Key Highlights

  • Ledger CTO Charles Guillemet said AI is rapidly reducing the cost of vulnerability research and exploitation.

  • AI-powered tools can analyze large codebases in hours and identify vulnerability patterns that previously took skilled researchers weeks to uncover.

  • Crypto security now needs stronger foundations, including hardware-rooted trust, secure enclaves, and formal verification for critical systems.

Artificial intelligence is making crypto attacks cheaper and faster to execute, forcing security teams to rethink how they protect wallets, infrastructure, and critical code.

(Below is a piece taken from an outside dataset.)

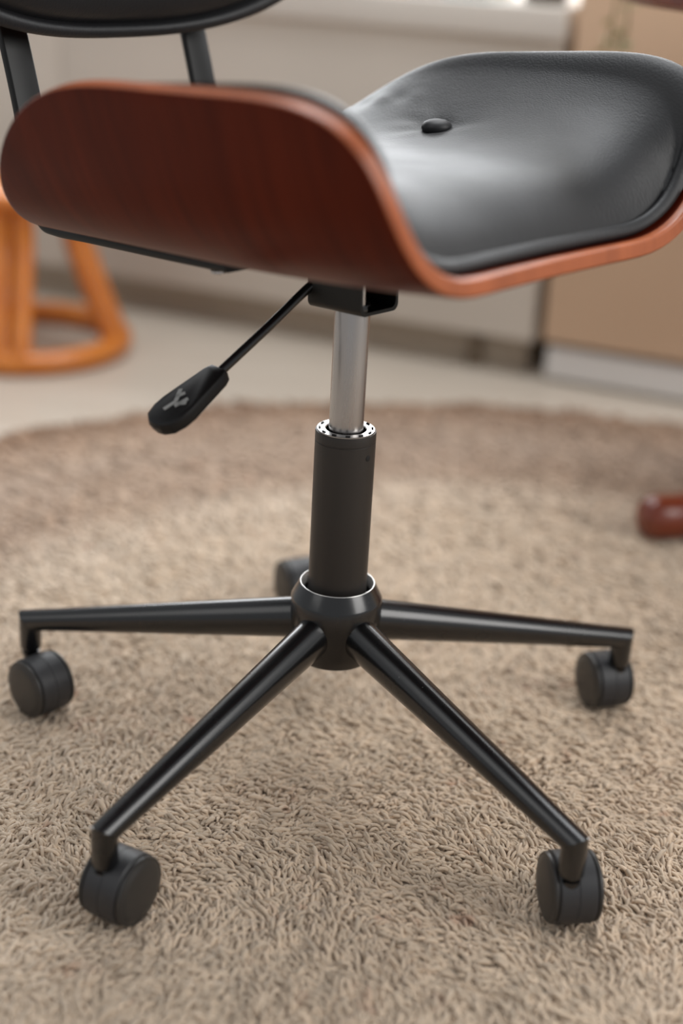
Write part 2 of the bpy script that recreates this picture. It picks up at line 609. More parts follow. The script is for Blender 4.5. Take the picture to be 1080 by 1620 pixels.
def strand_mesh(i):
    """a bent, lightly twisted strand of yarn with a blunt end"""
    r = random.Random(40 + i)
    n, K, L = 5, 6, 0.0106
    bend = 1.2 + 0.8 * r.random()
    side = r.uniform(-0.9, 0.9)
    vs, fs = [], []
    x = z = y = 0.0
    for k in range(K):
        t = k / (K - 1)
        ang = bend * t ** 1.3
        if k:
            x += math.sin(ang) * L / (K - 1)
            z += math.cos(ang) * L / (K - 1)
            y += side * t * L / (K - 1)
        rad = 0.00122 * (0.95, 1.0, 1.1, 1.2, 1.1, 0.75)[k]
        for a in range(n):
            th = 2 * PI * a / n + t * 1.4
            vs.append((x + math.cos(th) * rad * math.cos(ang), y + math.sin(th) * rad, z - math.cos(th) * rad * math.sin(ang)))
    for k in range(K - 1):
        for a in range(n):
            b = (a + 1) % n
            fs.append((k * n + a, k * n + b, (k + 1) * n + b, (k + 1) * n + a))
    fs.append(tuple((K - 1) * n + a for a in range(n)))
    me = bpy.data.meshes.new('yarn_strand')
    me.from_pydata(vs, [], fs)
    me.polygons.foreach_set('use_smooth', [True] * len(me.polygons))
    me.materials.append(M['pile'])
    return bpy.data.objects.new('yarn_strand', me)      # not linked to the scene: only the source of the instances


ng = bpy.data.node_groups.new('pile_nodes', 'GeometryNodeTree')
ng.interface.new_socket('Geometry', in_out='INPUT', socket_type='NodeSocketGeometry')
ng.interface.new_socket('Geometry', in_out='OUTPUT', socket_type='NodeSocketGeometry')
N = ng.nodes.new
gi, go = N('NodeGroupInput'), N('NodeGroupOutput')
g2i = N('GeometryNodeGeometryToInstance')
for i in range(4):
    oi = N('GeometryNodeObjectInfo')
    oi.inputs['Object'].default_value = strand_mesh(i)
    ng.links.new(oi.outputs['Geometry'], g2i.inputs[0])
iop = N('GeometryNodeInstanceOnPoints')
iop.inputs['Pick Instance'].default_value = True


def attr(nm):
    a = N('GeometryNodeInputNamedAttribute')
    a.data_type = 'FLOAT'
    a.inputs['Name'].default_value = nm
    return a.outputs['Attribute']


cx = N('ShaderNodeCombineXYZ')
ng.links.new(attr('tilt'), cx.inputs[1])
ng.links.new(attr('yaw'), cx.inputs[2])
rv = N('FunctionNodeRandomValue')
rv.data_type = 'INT'
rv.inputs[4].default_value = 0
rv.inputs[5].default_value = 3
ng.links.new(gi.outputs[0], iop.inputs['Points'])
ng.links.new(g2i.outputs[0], iop.inputs['Instance'])
ng.links.new(rv.outputs[2], iop.inputs['Instance Index'])
e2r = N('FunctionNodeEulerToRotation')
ng.links.new(cx.outputs[0], e2r.inputs[0])
ng.links.new(e2r.outputs[0], iop.inputs['Rotation'])
ng.links.new(attr('size'), iop.inputs['Scale'])
ng.links.new(iop.outputs[0], go.inputs[0])
md = pile.modifiers.new('pile', 'NODES')
md.node_group = ng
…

Ledger CTO Charles Guillemet warned that AI is worsening crypto’s security problem, while Ledger’s own March 25 essay described the shift more directly: AI is collapsing the cost of cyberattacks and weakening the old assumptions behind “secure enough” systems.

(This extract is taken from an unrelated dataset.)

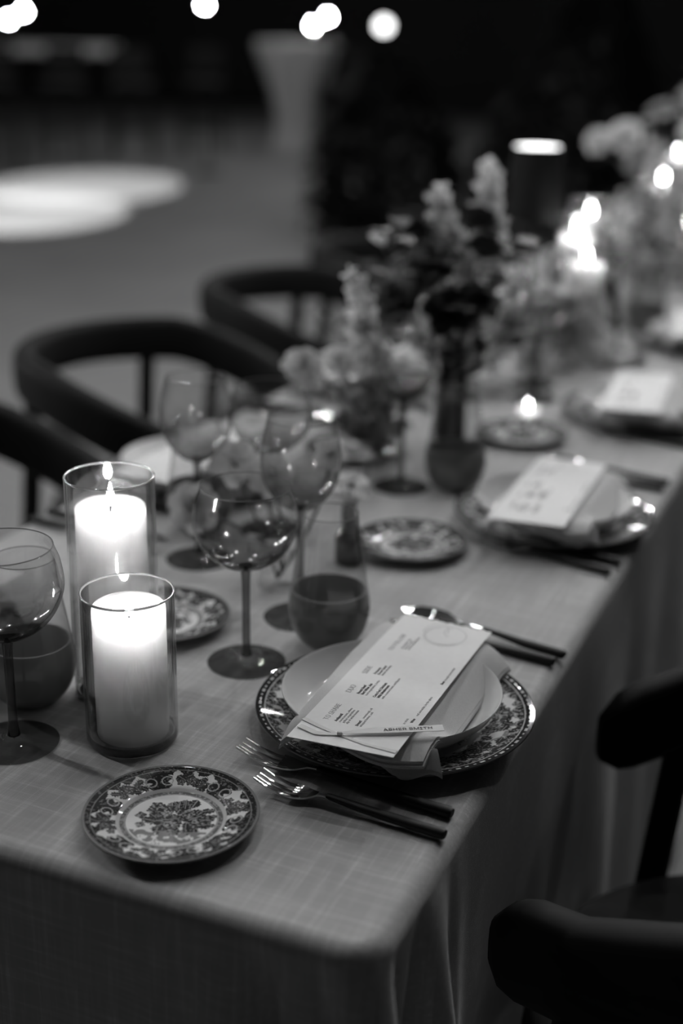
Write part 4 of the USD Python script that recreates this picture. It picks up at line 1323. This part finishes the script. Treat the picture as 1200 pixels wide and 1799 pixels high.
for k, (x, y, s, lab) in enumerate(((-2.62, 7.60, 1.22, 'dark clipped shrub at the edge of the dance floor, leftmost of the row'), (-1.45, 7.45, 1.32, 'dark clipped shrub second from the left behind the long table'),
                                    (-0.30, 7.50, 1.8, 'dark clipped shrub in the middle of the row'), (0.85, 7.7, 1.9, 'dark clipped shrub fourth from the left of the row'), (2.0, 8.0, 1.9, 'dark clipped shrub rightmost of the row behind the long table'),
                                    (-1.9, 10.3, 1.9, 'dark clipped shrub in the back row, leftmost of its pair'), (-0.3, 10.4, 2.0, 'dark clipped shrub in the back row, rightmost of its pair'))):
    planter(lab, x, y, s, 500 + k)

# ================================================================== lamps out of view
def festoon(label, p0, p1, z, n, big=1.0, sag=0.18):  # bulbs hang out of view; place and strength chosen for what they light
    t = thing('festoon_string', label, 'unseen string lights')
    u = np.linspace(0, 1, 40)
    xs, ys = p0[0] + (p1[0] - p0[0]) * u, p0[1] + (p1[1] - p0[1]) * u
    zz = z + 0.5 - (0.5 + sag) * 4 * u * (1 - u) * 0.6
    part(t, 'cable', tube(np.c_[xs, ys, zz], 0.006, 6), 'black_metal')
    for k in range(n):
        q = (k + 0.5) / n
        x, y, zk = (float(np.interp(q, u, a)) for a in (xs, ys, zz))
        part(t, 'socket', tube([(x, y, zk), (x, y, zk - 0.07)], 0.012, 8), 'black_metal')
        b = lathe(smooth_profile([(0, -0.060), (0.013, -0.056), (0.0205, -0.039), (0.0155, -0.018), (0.0085, 0.0), (0, 0.0)], 3), 12)
        part(t, 'bulb', moved(b, (x, y, zk - 0.068), s=big), 'bulb_glow', label='lit bulb out of view')
    for x, y in (p0, p1):
        part(t, 'drop_wire', tube([(x, y, z + 0.5), (x, y, 5.0)], 0.006, 6), 'black_metal')


festoon('unseen string of bulbs, lighting the long table from above its left edge', (-0.80, 0.5), (-0.80, 6.6), 2.60, 9, 1.36)
festoon('unseen string of bulbs, lighting the long table from above its right half', (0.40, 0.7), (0.40, 6.6), 2.60, 10, 1.40)
festoon('unseen string of bulbs, placed to light the right skirt of the tablecloth', (1.25, 0.9), (1.25, 5.0), 2.60, 2, 1.1)
festoon('unseen string of large bulbs, placed to put glints on the near goblets', (-1.9, 0.35), (-6.4, 1.3), 2.05, 8, 1.75)
festoon('unseen string of bulbs, placed to light the dance floor', (-4.6, 2.0), (-4.6, 9.0), 3.1, 5)
festoon('unseen string of bulbs, placed to light the far pale tables', (-6.2, 11.8), (-6.2, 14.8), 2.7, 12)


def projector(label, pos, target, spread, inten):  # unseen spot, placed to throw a bright patch on the floor
    pos, target = np.array(pos, float), np.array(target, float)
    d = target - pos; d /= np.linalg.norm(d)
    t = thing('stage_light', label, 'spotlight', pos)
    can = lathe([(0.075, 0.0), (0.080, 0.0), (0.085, -0.22), (0.05, -0.28), (0.0, -0.28), (0.0, -0.27), (0.045, -0.27), (0.075, 0.0)], 32)
    part(t, 'housing', aim_up(can, d), 'black_metal')
    part(t, 'yoke', tube([(0, 0, 0.02), (0, 0, 5.0 - pos[2])], 0.012, 8), 'black_metal')
    L = UsdLux.SphereLight.Define(stage, str(t.GetPath()) + '/beam')
    L.CreateRadiusAttr(0.02)
    L.CreateIntensityAttr(inten)
    L.CreateColorAttr(Gf.Vec3f(1, 1, 1))
    z = -d
    x = np.cross([0, 0, 1.0], z); x /= np.linalg.norm(x); y = np.cross(z, x)
    M = Gf.Matrix4d(x[0], x[1], x[2], 0, y[0], y[1], y[2], 0, z[0], z[1], z[2], 0, 0, 0, 0, 1)
    L.AddTransformOp().Set(M)
    sh = UsdLux.ShapingAPI.Apply(L.GetPrim())
    sh.CreateShapingConeAngleAttr(spread)
    sh.CreateShapingConeSoftnessAttr(0.15)


projector('unseen stage light out of view, lighting the farther bright patch of the floor', (-4.2, 4.4, 4.6), (-6.15, 9.30, 0), 7.2, SPOT * 1.5)
projector('unseen stage light out of view, lighting the nearer bright patch of the floor', (-3.7, 4.2, 4.6), (-5.75, 7.70, 0), 8.8, SPOT * 1.1)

In Ledger’s published explanation, Guillemet argues that security has always been an economic game. Defenders win when attacks are too expensive, too slow, or too uncertain to justify. His view is that AI is breaking that balance by sharply reducing the cost of vulnerability research and, increasingly, the cost of exploitation. Ledger wrote that AI-powered tools can analyze vast codebases in hours and spot vulnerability patterns that would previously have taken talented researchers weeks to find.

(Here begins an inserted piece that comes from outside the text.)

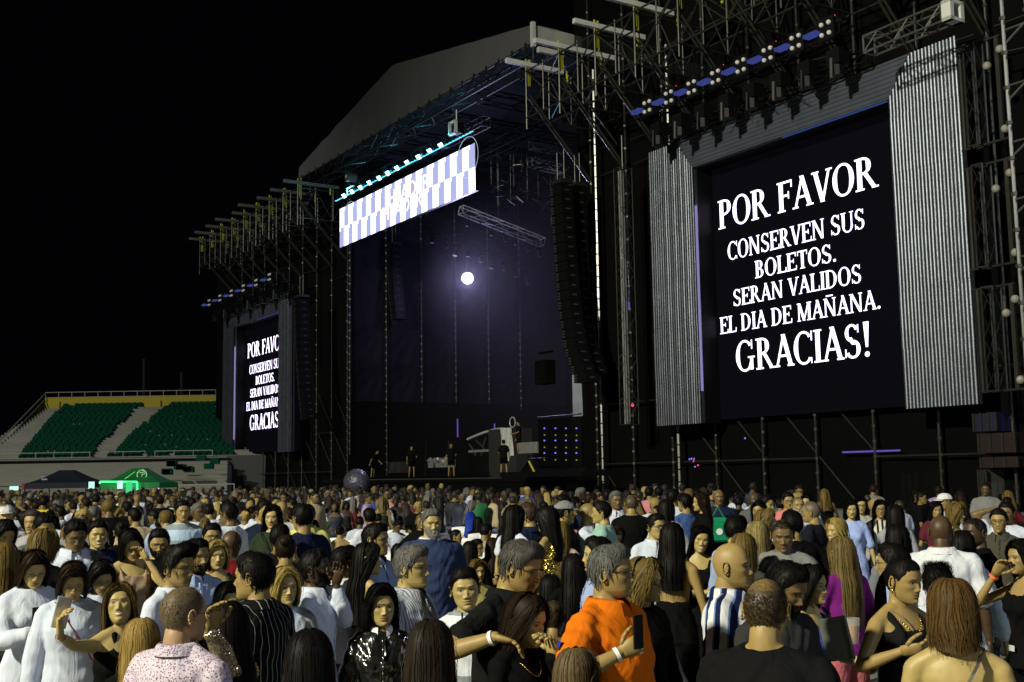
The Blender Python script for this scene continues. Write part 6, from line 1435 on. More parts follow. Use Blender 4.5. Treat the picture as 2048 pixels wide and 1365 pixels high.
a = put(1222, 1089, 5.5, 56, 0, S2, 'short', (.10, .10, .095), 'polo', (.66, .15, .006), 'grey haired man in glasses and a bright orange polo holding a phone', collar=1, pullover=1, sleeve=.62, glasses=1, fatb=1.18, belly=.05, hyaw=16, PR=(1240, 1307, -.32, (-.9, .3, -.7)), handR=dict(d=(.85, -.1, .45), pn=(.1, 1, .1), curl=.9), bands=['Rw'], logo=(-.07, 1.30, .012, .018, (.7, .7, .7)), armL='down', S=1.75, sease=.022, hem=.78, quiff=.6)
held(a, 'R', 'phone', (.072, .010, .145), 'black phone in the hand of the man in the orange polo', 'phone', M['black'], off=(-.01, -.035, .05), tilt=0, hd=(.85, -.1, .45))
put(1289, 1119, 6.5, 52, 1, S1, 'curly', HY, 'blouse', BK, 'woman with shoulder length blonde curls and glasses in a black blouse', glasses=1, len=.22, smile=.7, necklace=1, earring=1, hyaw=14, ribk=1.2)
put(1344, 1046, 8.9, 168, 1, S2, 'long', HB, 'backless', BK, 'woman with long black hair in a backless black dress, seen from behind', skirt=.15, flare=.02, len=.40)
put(1402, 1052, 10.2, -4, 1, S1, 'long', HB, 'tank', BK, 'smiling woman in a thin strapped black dress with folded arms', armR='cross', armL='cross', smile=1, skirt=.5, hroll=10, hyaw=10)
a = put(1463, 1082, 6.15, 78, 0, S2, 'none', HB, 'tee', (.66, .68, .72), 'shaven headed man in a navy and white wide striped short sleeved shirt', mat='wide', collar=1, sleeve=.8, sease=.028, fatb=1.14, belly=.03, hyaw=-4, beard=.35, armR='down', hem=.8)
put(1565, 1036, 8.8, -12, 0, S3, 'buzz', HB, 'tee', (.19, .19, .19), 'young man looking down in a grey tee with yellow lettering', sleeve=.7, hpitch=12, sease=.022, logo=(.02, 1.30, .07, .020, (.55, .6, .03)), armL='bent', armR='bent', hyaw=14, fatb=1.08)
put(1531, 1150, 4.35, 158, 0, S2, 'buzz', (.018, .014, .010), 'tee', (.006, .006, .007), 'back of a man with a thinning crown in a black tee shirt', sleeve=.7, fatb=1.2, sease=.02, hyaw=10, beard=.4, thin=.6)
put(1572, 1122, 5.6, 42, 0, S3, 'short', HB, 'long', (.03, .03, .032), 'bearded man with black hair looking down behind the black tee man', beard=1, hpitch=22, hyaw=10)
put(1622, 1130, 6.9, 62, 1, S1, 'long', HB, 'tank', (.04, .06, .32), 'woman in glasses with dark hair and a blue top, her arm bare', glasses=1, len=.25, armL='bent', strapbag=(1, 'strap'))
put(1684, 1074, 8.4, -140, 1, S1, 'long', (.12, .085, .03), 'blouse', (.17, .015, .18), 'woman with long light brown hair in a purple blouse and pink shorts', len=.55, armL='bent', bot=('shorts', (.45, .12, .14)), shoes=1, hyaw=-10)
put(1673, 1037, 11.5, -38, 1, S1, 'curly', HL, 'blouse', BK, 'woman with short golden curls in a loose black poncho', len=.12, hyaw=-10, smile=.7, bot=('skirt', BK, dict(z=.5)))
a = put(1806, 1113, 6.05, 42, 1, S2, 'pony', HB, 'tank', (.008, .008, .009), 'woman with a tight black ponytail, gold necklace and black tank top', len=.46, necklace=1, earring=1, hyaw=10, hpitch=6, armR=None, PR=(1812, 1306, -.25, (-.9, .5, -.9)), handR=dict(d=(.7, -.5, .3), curl=.8), strap=.018, fatb=1.06) if 0 else put(1806, 1113, 6.05, 42, 1, S2, 'pony', HB, 'tank', (.008, .008, .009), 'woman with a tight black ponytail, gold necklace and black tank top', len=.46, necklace=1, earring=1, hyaw=10, hpitch=6, PR=(1806, 1302, -.35, (-.9, .5, -.9)), handR=dict(d=(.85, -.4, .1), pn=(0, .8, .4), curl=.8), strap=.018, fatb=1.08, strapbag=(-1, 'strap'))
bk = put(1903, 1159, 4.65, 184, 1, S1, 'long', (.075, .042, .013), 'backless', (.26, .19, .10), 'auburn haired woman seen from behind in a low backed nude dress', len=.15, wave=.95, flare=.0, open=1.2, skirt=.4, strapbag=(-1, 'strap'), fatb=1.08, hyaw=8)
put(1882, 1027, 8.6, 176, 0, S4, 'none', HB, 'tee', (.66, .68, .76), 'shaven headed man in a crisp white short sleeved shirt, seen from behind', sleeve=.75, sease=.03, ease=.03, fatb=1.12, collar=1, vgap=.6, bot=('pants', BK), hem=.78)
put(1950, 1033, 9.4, -66, 0, S4, 'buzz', HB, 'long', BK, 'man with cropped hair in a loose black shirt and blue jeans', sleeve=1.5, PR=None, armR='hip', fatb=1.18, bot=('jeans', JE), hyaw=20, beard=.4, shoes=1) if 0 else put(1950, 1033, 9.4, -66, 0, S4, 'buzz', HB, 'long', BK, 'man with cropped hair in a loose black shirt and blue jeans', sleeve=1.5, armR='hip', fatb=1.18, bot=('jeans', JE), hyaw=20, beard=.4, shoes=1)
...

The company says older security doctrines, such as obscurity and basic hardening, are becoming less reliable when attackers can use AI to deobfuscate code, explore code paths more quickly, and automate parts of the research process. Guillemet points to hardware-rooted trust, secure enclaves, cryptographic guarantees, and formal verification as stronger long-term defenses for critical systems.

As AI lowers the cost of attack, crypto teams can no longer rely on assumptions. They need security models that remain hard to break even when attackers have better automation, faster tooling, and a larger surface area of poorly written code to target.